Перекресток версий. Роман Василия Гроссмана «Жизнь и судьба» в литературно-политическом контексте 1960-х — 2010-х годов (Фельдман, Бит-Юнан) - страница 161

Оборот «замалчивать бдительно» подразумевал не спонтанное решение каждого редактора, а сговор всех. Или, если точнее, заговор. Цель уже обозначена: нежелание противопоставлять Солженицына — Гроссману.

Свирский так объяснил «замалчивание», как счел нужным. Кстати, выбор был невелик. Иначе пришлось бы доказывать, что «поводыри русской эмиграции» долго опасались быть вовлеченными в интригу КГБ, а эта тема оставалась нежелательной — даже после свидетельства Войновича на Франкфуртской книжной ярмарке и его статьи в «Посеве».

Далее Свирский перешел к характеристике объекта «замалчивания». Подчеркнул: «Главный герой романа „Жизнь и судьба“ — свобода. Свобода, которой в родной стране нет. Никакая цензура не могла бы купировать, „сократить“ этого героя, ибо он жив в каждом, без преувеличения, образе, он пульсирует страхом и болью о потерянной свободе, памятным глотком свободы, жаждой воли вольной».

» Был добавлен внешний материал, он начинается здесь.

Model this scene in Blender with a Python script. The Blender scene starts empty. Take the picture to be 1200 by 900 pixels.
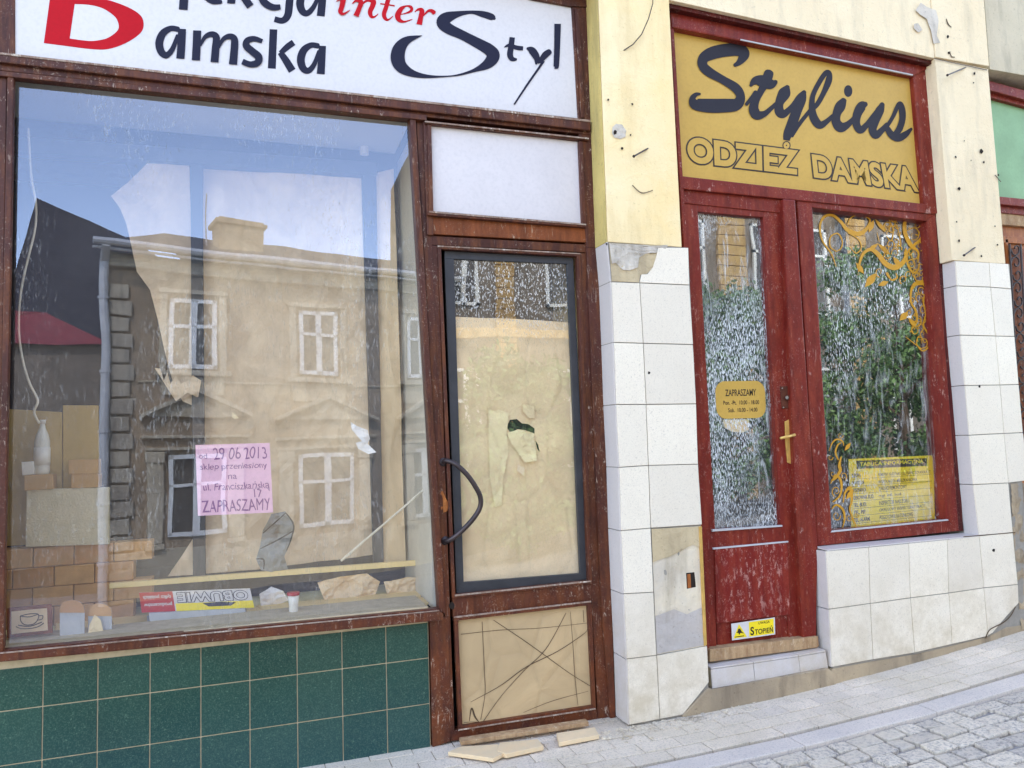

Получилось, что «поводыри русской эмиграции» не имели права называть себя «борцами за свободу», если сочли уместным «замалчивать бдительно» именно такой роман. А Свирский еще и добавил: «Но не эмигрантское свободомыслие — наша тема».

Главная тема, конечно, сам роман. И Свирский рассматривал в качестве примера беседу нескольких героев о советской политике: «Безоглядно смелый, рискованный — и по месту, и по времени (война, эвакуация) — разговор этот вызвал у его участника физика Штрума такой прилив духовной энергии, что привел к огромному научному открытию».

Свирский аргументировал вывод цитатой. Привел размышления самого Штрума о неожиданном открытии: «Странная случайность, вдруг подумал он, внезапная мысль пришла к нему, когда ум его был далек от мыслей о науке, когда захватившие его споры о жизни были спорами свободного человека, когда одна лишь горькая свобода определяла его слова и слова его собеседников».

Эпитет характерный — «горькая». Далее Свирский опять формулировал вопросы. Конечно же, риторические: «Но если тоскуют по воле все или почти все герои Василия Гроссмана, если они испытывают, как физик Штрум, прозрение — в редкие драгоценные мгновения свободы, — то что же происходит в стране, ведущей войну под знаменами свободы и демократии? Почему ученые, даже столь известные, как профессор Соколов, работающий со Штрумом, доходят до полного раболепия перед собственным государством, воспринимая „гнев государства, как гнев природы или божества?“…»

На такие вопросы, как утверждал Свирский, ответы дал сам автор романа. Почти что открытым текстом. В рукописи, предназначенной для московского журнала. Для этого ему пришлось прибегнуть к литературному приему, в высшей степени — для Гроссмана — рискованному.